Algeria. Malgrado la condanna dell’ONU la repressione in Algeria non risparmia nemmeno le donne dell’8 marzo

di Belkassem Yassine

Risale a tre giorni fa la condanna dell’Algeria da parte dell’Onu in materia di arresti arbitrari, torture, violenza sessuale, ma continua in Algeria la repressione verso i membri del movimento pro-democrazia Hirak, e “almeno 2.500 persone sono state arrestate o detenute in relazione al loro attivismo pacifico”. L’Onu ha chiesto alle “autorità algerine di smettere di usare la violenza contro manifestanti pacifici, di fermare arresti e detenzioni arbitrarie e di rilasciare immediatamente e incondizionatamente tutti coloro che sono stati arrestati o detenuti arbitrariamente per aver sostenuto Hirak, nonché di lasciar cadere le accuse mosse contro di loro”.
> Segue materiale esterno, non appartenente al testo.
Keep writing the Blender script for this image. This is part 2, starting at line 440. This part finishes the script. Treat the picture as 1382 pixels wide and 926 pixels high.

Malgrado gli appelli delle ong internazionali e delle associazioni dei diritti umani all’Algeria, la repressione non si ferma neppure durante la giornata simbolica dell’8 marzo. Così le donne che manifestavano ad Algeri e in altre città sono state brutalmente molestate, aggredite, ferite e represse dalle forze di sicurezza mentre scagliavano l’inevitabile slogan del movimento Hirak per uno “Stato civile, non militare”. Le donne chiedevano l’abrogazione del Codice della Famiglia e il rispetto della loro dignità, ma soprattutto la fine del regime militare.
Per loro il presidente Tebboune è illegittimo poiché è stato “posto dai militari” che detengono il potere nel paese.
La loro vera motivazione è espressa, nella giornata internazionale della Donna, nei loro slogan, “Pouvoir (Potere) assassino”, “Non siamo uscite per festeggiare, ma per obbligare Issaba (la banda) a partire”.
La repressione è dettata – secondo i manifestanti- dal generale Said Chengriha, che aveva infatti ordinato di colpire i leader delle manifestazioni per cercare di arginare l’Hirak, che è ritornato in piazza con le marce anti-regime organizzate ogni venerdì, e le manifestazioni degli studenti ogni martedì.